L’affiancamento di un tutor tecnologico ha quindi lo scopo principale di assistere il docente nella sua progettazione e, come si è visto, di aumentare le sue conoscenze in ambito tecnologico.
Spesso infatti il laboratorio viene ridotto a mera esercitazione. “Il laboratorio virtuale – dichiara Poletti – rimette nell’ottica di fornire strumenti e guidare nella costruzione dell’esercizio.”
Il laboratorio virtuale, quando utilizzato correttamente, aiuta quindi nella dimensione progettuale e permette di approcciarsi agli studenti non come a semplici risolutori di esercizi, ma come a solutori che, posto un obiettivo, siano in grado di applicare gli strumenti ai quali il laboratorio virtuale agevola l’accesso, per costruire l’esercitazione più appropriata.
“Non basta formare i docenti agli strumenti – aggiunge Poletti – è necessario formarli alla comunicazione didattica perché sappiano scegliere gli strumenti, anche digitali, che reputano più opportuni. Il progresso delle tecnologie avanza rapidamente, dunque una formazione agli strumenti non è sufficiente perché relativamente effimera. Gli insegnanti andrebbero formati per formarsi agli strumenti, comprese le tecnologie.”
Limiti e sfide per una didattica tecnologica
Tra gli educatori che hanno risposto alla consultazione, più della metà indica come elementi fondamentali materiali e risorse digitali e infrastrutture adeguate dotate di connessione Internet, mentre una percentuale di poco inferiore ritiene importante una strategia per l’uso delle tecnologie digitali nel processo di apprendimento.
Più in generale, gli intervistati identificano tra le sfide più grandi per l’educazione digitale in Europa le disuguaglianze socioeconomiche tra i discenti (45,5% nel campione “Tutti i paesi”), scuole con infrastrutture e Internet insufficienti (42,4%), la mancanza di formazione e orientamento degli insegnanti (41,5%) e quella di un piano e di una visione per l’integrazione delle tecnologie digitali nell’istruzione e nella formazione (37,9%).
Sebbene da un lato i laboratori virtuali permettano la partecipazione e l’inclusione di scuole periferiche o non attrezzate alle attività laboratoriali, dall’altro la diversa distribuzione delle tecnologie e della banda larga ne esclude altre o rende difficoltosa la fruizione.
Non si tratta di un modello alternativo o di emergenza.
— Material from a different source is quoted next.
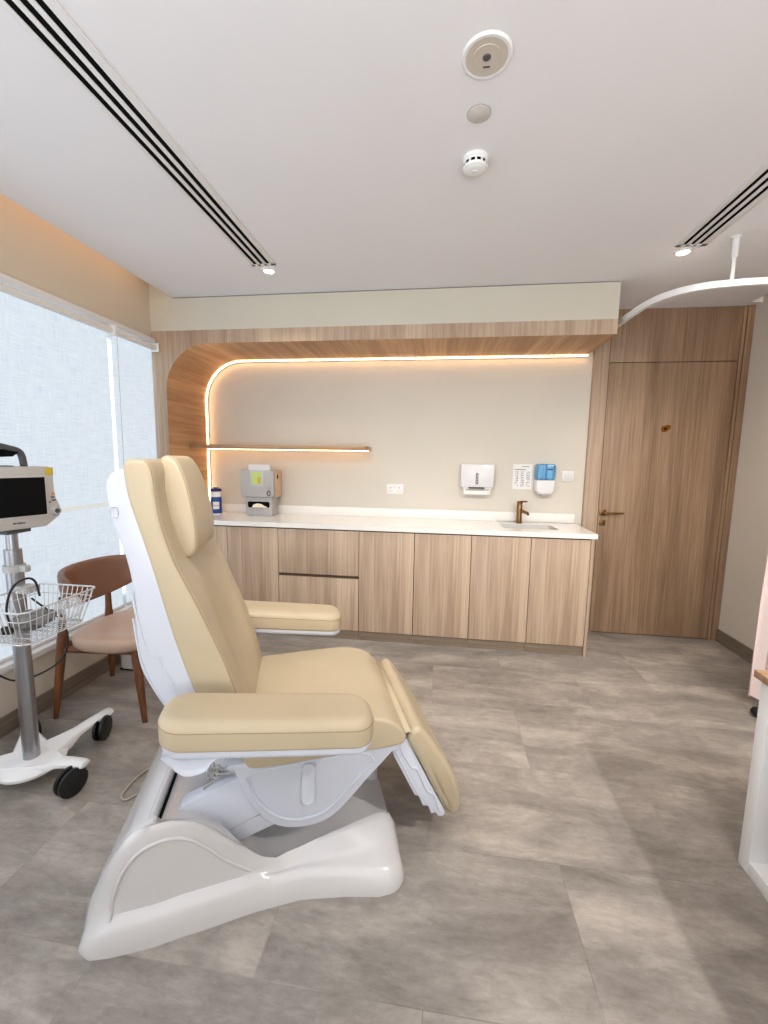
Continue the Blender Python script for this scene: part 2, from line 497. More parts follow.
# ------------------------------------------------------------------ door wall in oak panels
bm = bmesh.new()
XD0, XD1, XDR, HD = 1.285, 2.186, 2.262, 2.178
yw = YB-.03
box(bm, 1.168, XD0-.006, yw-.004, YB, 0, HC, bev=.001)             # left jamb panel
struct(bm, 'trim_jamb_left', M['oak_v'])
bm = bmesh.new(); box(bm, XD1+.005, 2.212, yw-.002, YB, 0, HC-.0, bev=.001); box(bm, 2.217, XDR, yw-.006, YB, 0, HC, bev=.001)
struct(bm, 'trim_jamb_right', M['oak_door'])
struct(B(XD0-.001, XD1+.001, yw-.0, YB, HD+.005, HC, bev=.001), 'trim_door_header', M['oak_door'])
struct(B(1.17, XDR, YB-.008, YB-.001, 0, HC-.003), 'trim_door_reveal', M['gap'])
door = struct(B(XD0, XD1, yw+.002, YB-.01, .008, HD, bev=.0012), 'door_1', M['oak_door'])
# lever handle, lock, viewer
yd = yw+.002
hb = bmesh.new(); box(hb, 1.293, 1.343, yd-.008, yd, .985, 1.035, bev=.004)
tube(hb, [(1.318, yd-.008, 1.01), (1.318, yd-.045, 1.01)], .009, 12)
tube(hb, crom([(1.316, yd-.045, 1.01), (1.36, yd-.05, 1.01), (1.42, yd-.048, 1.011), (1.462, yd-.046, 1.012)], 4), [.010]*4+[.0085]*4+[.007]*5, 12, scale=(1, 1))
finish(hb, 'door_handle', M['bronze'], door)
hb = bmesh.new(); box(hb, 1.297, 1.343, yd-.007, yd, .905, .951, bev=.004); lathe(hb, [(0, -.010), (.009, -.010), (.009, -.004)], 16, (1.32, yd, .928), 'y')
finish(hb, 'lock_plate', M['bronze'], door)
hb = LA([(0, -.012), (.010, -.014), (.020, -.014), (.024, -.008), (.024, 0)], 24, (1.722, yd, 1.678), 'y')
vw = finish(hb, 'door_viewer', M['brass'], door)
finish(LA([(0, -.016), (.008, -.016), (.009, -.012)], 16, (1.722, yd, 1.678), 'y'), 'lens', M['dark'], vw)
hb = bmesh.new(); lathe(hb, [(.0, -.012), (.017, -.012), (.02, -.004), (.02, 0)], 16, (1.745, yd, 1.69), 'y'); finish(hb, 'viewer_cover', M['brass'], vw)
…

Gli strumenti per una didattica digitale possono e devono protendersi verso l’inclusività, non verso l’emarginazione. “Dobbiamo metterci nell’ottica che non esiste più il reale contro il virtuale, ma ci sono un reale analogico e un reale digitale – conclude Poletti -. Le nuove metodologie e tecnologie non cancellano le precedenti. Per questo, dobbiamo dare peso non tanto al mezzo, quanto al modello cognitivo: in quanto docenti dobbiamo cioè creare degli studenti che siano capaci di trovare soluzioni, e non semplicemente di risolvere degli esercizi.”